In November 2019, on the occasion of the 30th anniversary of the United Nations Convention on the Rights of the Child (hereinafter ‘the Convention’), New Zealand’s Prime Minister, the Rt. Hon. Jacinda Ardern, signalled her government’s intention to recommit to the Convention. Despite being an early signee of the Convention, it is only in recent years that New Zealand has seen progress on partial incorporation and implementation measures and may be said to trail behind other comparable jurisdictions in this respect. This chapter will first discuss where the Convention sits in New Zealand’s constitutional structure, particularly the context of the treaty-based partnership with Māori, the tangata whenua (indigenous people). It will trace the use of the Convention by the judiciary, which has strengthened in frequency and force in recent years. Recent legislative reforms have partly incorporated the Convention in some spheres (particularly welfare, care and child justice), and more extensive non-legal measures of implementation and monitoring mechanisms have been implemented. Yet, the profile of the Convention remains low amongst the public and the practitioner and policy professions, and issues such as a perception of the Convention being individualistic and Western-centric persist.

CONTEXT

According to the last census, there are over 1.1 million children in New Zealand, comprising approximately 23 per cent of the population. Approximately 70 per cent of the population identifies as being of European ethnicity, while Māori account for 16.5 per cent, those of Asian ethnicity for 15 per cent and Pacific peoples for 8 per cent.

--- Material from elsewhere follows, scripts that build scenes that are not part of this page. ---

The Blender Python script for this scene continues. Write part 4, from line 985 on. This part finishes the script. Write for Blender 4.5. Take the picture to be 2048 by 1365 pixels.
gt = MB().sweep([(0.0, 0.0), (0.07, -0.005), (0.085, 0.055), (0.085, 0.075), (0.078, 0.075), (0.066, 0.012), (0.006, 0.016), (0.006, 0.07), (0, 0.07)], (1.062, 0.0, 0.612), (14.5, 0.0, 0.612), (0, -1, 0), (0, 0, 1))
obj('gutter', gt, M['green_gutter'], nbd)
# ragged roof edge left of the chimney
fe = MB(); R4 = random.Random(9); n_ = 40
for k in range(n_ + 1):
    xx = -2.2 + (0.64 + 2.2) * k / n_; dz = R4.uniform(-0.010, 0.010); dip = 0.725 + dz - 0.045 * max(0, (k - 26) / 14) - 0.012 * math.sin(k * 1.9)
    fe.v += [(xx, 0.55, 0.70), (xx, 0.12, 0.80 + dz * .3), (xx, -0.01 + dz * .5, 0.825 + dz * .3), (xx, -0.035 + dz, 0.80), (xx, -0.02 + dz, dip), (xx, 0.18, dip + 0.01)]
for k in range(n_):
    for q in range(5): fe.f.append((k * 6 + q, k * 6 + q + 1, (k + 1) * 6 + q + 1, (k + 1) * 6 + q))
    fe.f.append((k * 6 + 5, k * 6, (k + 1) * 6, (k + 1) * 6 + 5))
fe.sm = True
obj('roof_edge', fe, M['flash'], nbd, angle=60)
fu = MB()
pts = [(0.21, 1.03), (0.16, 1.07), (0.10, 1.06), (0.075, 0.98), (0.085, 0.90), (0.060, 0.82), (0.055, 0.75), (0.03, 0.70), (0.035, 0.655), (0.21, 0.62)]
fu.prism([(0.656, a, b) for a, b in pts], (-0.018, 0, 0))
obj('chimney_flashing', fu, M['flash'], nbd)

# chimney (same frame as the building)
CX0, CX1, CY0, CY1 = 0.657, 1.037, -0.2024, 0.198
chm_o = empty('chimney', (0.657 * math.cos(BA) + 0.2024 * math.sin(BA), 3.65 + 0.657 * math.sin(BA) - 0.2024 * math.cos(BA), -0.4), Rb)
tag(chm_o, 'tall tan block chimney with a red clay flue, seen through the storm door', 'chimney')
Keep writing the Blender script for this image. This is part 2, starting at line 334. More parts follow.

New Zealand has not directly incorporated the Convention, and any partial incorporation and non-legal measures of implementation discussed in this chapter must be placed within the context of complex unwritten constitutional arrangements and a relatively weak system of human rights protection.

HUMAN RIGHTS AND THE CONSTITUTION

Unlike other jurisdictions which are discussed in this book, New Zealand/Aotearoa does not have a written constitution. In the introduction to the Cabinet Manual, Sir Kenneth Keith describes the constitution thus:

The New Zealand constitution is to be found in formal legal documents, in decisions of the courts, and in practices (some of which are described as conventions). It reflects and establishes that New Zealand is a constitutional monarchy, that it has a parliamentary system of government, and that it is a democracy.